Thursday, September 18, 2008

Fixing a Benjamin 312, Part 3

The counterbores cut, I had to make a new pivot pin.

I turned an extra long shoulder that's 5/16" diameter, with a 3/16" shank, and parted off to length, leaving a short 5/16" diameter stub.

Which I then drilled.

And reamed to 3/16"

I then parted it off and deburred the cut off side.

The new pin assembly.

I used a jewelers saw to slit halfway through the bushing.

Then halfway the other way.

This leaves a section that can be compressed by the pin locking screw, which will retain the entire pivot pin assembly.
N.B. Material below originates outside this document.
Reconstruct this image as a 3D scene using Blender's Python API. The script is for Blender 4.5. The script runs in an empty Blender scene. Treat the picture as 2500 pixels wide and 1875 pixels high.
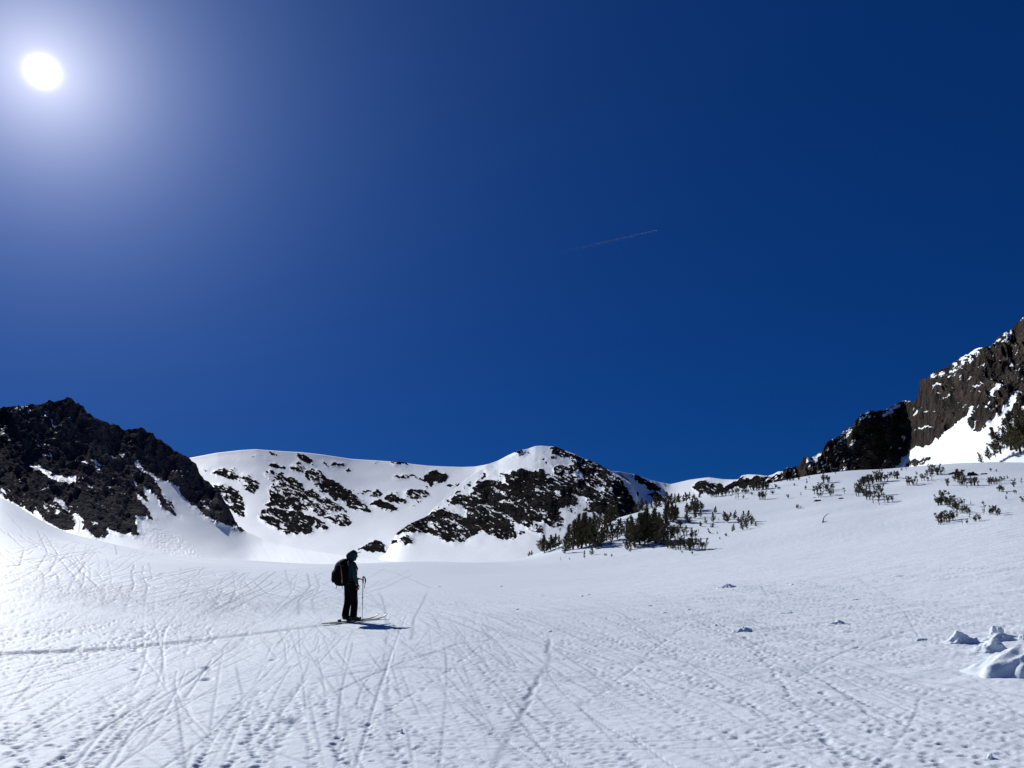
import bpy, bmesh, math, random
import numpy as np
from mathutils import Vector, Matrix

# ------------------------------------------------------------------ camera, sky, sun, exposure
sc = bpy.context.scene
COL = sc.collection
R = math.radians
FPX, CX, CY = 1878.0, 1250.0, 937.5          # focal length and centre in photograph pixels (2500 x 1875)
PITCH = math.atan((1365.0 - CY) / FPX)
CH = 1.6                                      # eye height above the snow
SP, CP = math.sin(PITCH), math.cos(PITCH)

cam_d = bpy.data.cameras.new('camera')
cam_d.sensor_width = 36.0
cam_d.lens = 36.0 * FPX / 2500.0
cam_d.clip_start = 0.1
cam_d.clip_end = 90000.0
cam = bpy.data.objects.new('camera', cam_d)
cam.location = (0, 0, CH)
cam.rotation_euler = (R(90) + PITCH, 0, 0)
COL.objects.link(cam)
sc.camera = cam

SUN_AZ, SUN_EL = R(-34.6), R(29.9)            # azimuth measured from +Y towards +X
SUN = Vector((math.sin(SUN_AZ) * math.cos(SUN_EL), math.cos(SUN_AZ) * math.cos(SUN_EL), math.sin(SUN_EL)))

world = bpy.data.worlds.new('World')
sc.world = world
world.use_nodes = True
nt = world.node_tree
nt.nodes.clear()
N = nt.nodes.new
L = nt.links.new
out = N('ShaderNodeOutputWorld')
bg = N('ShaderNodeBackground')
bg.inputs['Strength'].default_value = 0.1
L(bg.outputs[0], out.inputs[0])
sky = N('ShaderNodeTexSky')
sky.sky_type = 'NISHITA'
sky.sun_disc = False
sky.sun_elevation = SUN_EL
sky.sun_rotation = SUN_AZ
sky.altitude = 3000.0
sky.air_density = 1.0
sky.dust_density = 0.0
sky.ozone_density = 3.0
grade = N('ShaderNodeMix'); grade.data_type = 'RGBA'; grade.blend_type = 'MULTIPLY'
grade.inputs['Factor'].default_value = 1.0
SKY_TINT = (0.018, 0.215, 0.76)
grade.inputs[7].default_value = (*SKY_TINT, 1)
gam = N('ShaderNodeGamma'); gam.inputs['Gamma'].default_value = 0.56
L(sky.outputs[0], gam.inputs[0]); L(gam.outputs[0], grade.inputs[6])
# aureole of the sun: two exponentials of the angle to the sun, plus the overexposed disc
tc = N('ShaderNodeTexCoord')
vn = N('ShaderNodeVectorMath'); vn.operation = 'NORMALIZE'; L(tc.outputs['Generated'], vn.inputs[0])
vd = N('ShaderNodeVectorMath'); vd.operation = 'DOT_PRODUCT'; L(vn.outputs[0], vd.inputs[0]); vd.inputs[1].default_value = SUN
def math_node(op, a, b=None, clamp=False):
    m = N('ShaderNodeMath'); m.operation = op; m.use_clamp = clamp
    for k, v in enumerate((a, b)):
        if v is None: continue
        if isinstance(v, (int, float)): m.inputs[k].default_value = v
        else: L(v, m.inputs[k])
    return m.outputs[0]
ang = math_node('MULTIPLY', math_node('ARCCOSINE', math_node('MINIMUM', vd.outputs['Value'], 1.0)), 57.29578)
g_in = math_node('EXPONENT', math_node('MULTIPLY', ang, -1 / 3.5))
g_out = math_node('EXPONENT', math_node('MULTIPLY', ang, -1 / 11.0))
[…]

The head side of the pin in the counterbored hole.

The bushing side.

The rifle pumps up fine now and I feel a bit more secure that the pump force is bearing on the tube rather than the tiny plug screws. The rifle seems a bit underpowered, as I'm only getting about 10 ft/lbs (580 fps w/14.3 gr. pellets) with 8 pumps, although another four pumps gives the same level of power. If I get bored in the future I'll tear the valve down and see if the seals need replacing, etc.
Another old ugly beater restored to functioning condition!


Anonymous said...


As you well know, I'm still really weak in the machining skills and so I'm at a loss sometimes as to when I should be using the 4 jaw vs. the 3. Given the amount of time it takes to center the 4 jaw, it's not my go-to. I see that you either changed jaws during this post or you had 2 Taigs set up. Was there a reason or was that just how it worked out?


Nick Carter said...

If I have to turn steel, if the part is relatively long or needs to be gripped with strength, then I'll usually use the 4 jaw. After a while you get very fast dialing it in.

If it's not a critical operation, or I'm feeling lazy I'll use the 3 jaw. It sometimes just comes down to whatever chuck is on the machine at the time.

Anonymous said...

Thanks! Any tips for fast centering of the 4 jaw would be appreciated.

Nick Carter said...

I have an article on it here:

Basically having a dedicatred indicator mounted on the lathe really helps as you don't have to waste time getting one out and set up.

And practice...

Nick Carter said...

That's dedicated...

Anonymous said...

Hello Nick,
The 312 only has 1 small hole to release the air.
The later Bens had 2 holes that let the air come out faster and more complete.
So pumping to 20 will only let the same amount of air in the chamber.
That being said your gun may benefi from a good cleaning or some smith work...
From Tony392

Jim Sharp said...

I see by these articles alot of you out there are machinest.I have a benjamin 312 rifle with a two part bolt. I need the handle for the bolt to be able to enjoy the rifle as it was ment to be used. Can anyone out there help me. I am not asking you to do it for free.